I have allowed myself time and space to think about what is really important to me, how I really feel about my body, and to stop comparing myself to anyone else. Comparing yourself to other people is stupid. A person with my body and my history is never going to look like someone who has always been thin. That's a great big "DUH." right? But I think a lot of people still don't get it.

Many people would look at my body and find things to dislike about it, but I am not them, so it's okay. My hips? They are glorious. My stomach and thighs that touch once more (but don't chafe)- so nice, so comforting, so warm and soft. Fat is not an enemy, it is part of my body. It gives me my hourglass shape. It gives me my fabulous D-cups. I gives me warmth. I am no longer constantly cold. I don't feel dizzy. I have a lot more energy. I am more comfortable sleeping. I feel more attractive and less self-conscious.

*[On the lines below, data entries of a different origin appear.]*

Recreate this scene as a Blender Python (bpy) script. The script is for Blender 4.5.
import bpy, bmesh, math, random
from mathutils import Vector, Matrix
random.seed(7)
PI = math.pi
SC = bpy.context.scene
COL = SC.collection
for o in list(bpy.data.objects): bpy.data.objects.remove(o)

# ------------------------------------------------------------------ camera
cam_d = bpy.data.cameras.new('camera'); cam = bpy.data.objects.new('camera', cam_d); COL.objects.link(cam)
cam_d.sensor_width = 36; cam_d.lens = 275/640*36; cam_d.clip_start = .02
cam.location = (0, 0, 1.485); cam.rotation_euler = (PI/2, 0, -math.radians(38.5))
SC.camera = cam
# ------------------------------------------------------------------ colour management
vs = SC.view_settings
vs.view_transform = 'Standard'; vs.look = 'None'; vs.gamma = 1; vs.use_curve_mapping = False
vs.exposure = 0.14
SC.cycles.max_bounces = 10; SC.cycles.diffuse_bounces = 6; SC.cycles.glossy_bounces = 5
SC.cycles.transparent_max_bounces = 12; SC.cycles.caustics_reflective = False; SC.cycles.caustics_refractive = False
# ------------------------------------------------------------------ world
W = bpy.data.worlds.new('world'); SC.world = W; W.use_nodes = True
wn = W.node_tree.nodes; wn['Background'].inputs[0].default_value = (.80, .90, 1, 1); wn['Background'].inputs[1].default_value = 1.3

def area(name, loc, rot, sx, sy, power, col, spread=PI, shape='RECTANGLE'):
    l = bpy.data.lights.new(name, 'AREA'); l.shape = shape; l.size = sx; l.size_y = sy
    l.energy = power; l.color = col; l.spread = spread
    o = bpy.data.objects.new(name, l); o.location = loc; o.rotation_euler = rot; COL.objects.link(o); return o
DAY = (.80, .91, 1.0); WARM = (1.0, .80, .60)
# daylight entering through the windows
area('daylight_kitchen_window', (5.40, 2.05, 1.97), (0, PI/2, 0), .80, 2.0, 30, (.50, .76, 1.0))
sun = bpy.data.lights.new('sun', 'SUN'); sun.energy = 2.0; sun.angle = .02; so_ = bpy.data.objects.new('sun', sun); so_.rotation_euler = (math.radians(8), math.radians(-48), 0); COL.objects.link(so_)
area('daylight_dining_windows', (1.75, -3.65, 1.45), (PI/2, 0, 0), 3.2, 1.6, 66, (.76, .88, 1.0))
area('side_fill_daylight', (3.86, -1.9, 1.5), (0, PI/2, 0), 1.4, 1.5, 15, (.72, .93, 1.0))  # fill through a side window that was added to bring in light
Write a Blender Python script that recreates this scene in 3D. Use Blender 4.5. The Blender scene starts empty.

Contrary to what I thought, being the thinnest ever didn't make me happier. It didn't make me better. It just made me look different. I remember how I felt when I took the middle picture you see above, and I kept staring at it thinking "Wow, I am actually thin." It was strange and intriguing. It was an out of body experience for sure. When I look at the picture of me now, I see me. It's not weird, it just is. Living the life I want to live naturally returned me to the body I was meant to have. The funny thing is, this is the body I probably would have had if I had never dieted at all. If I had just let my body mature as it was meant to. But everything told me I wasn't okay the way I was, and I believed it. I don't believe it now. And anyway, it's not for anyone else to say.

You shouldn't consume things that make you feel like crap. That includes food and media. Are there people in real life or online in your life who treat you like crap? Do they talk down to you? Do they act like they know you better than you know yourself? Do they make you doubt yourself? Cut them out. You deserve better. And make sure you're not one of them.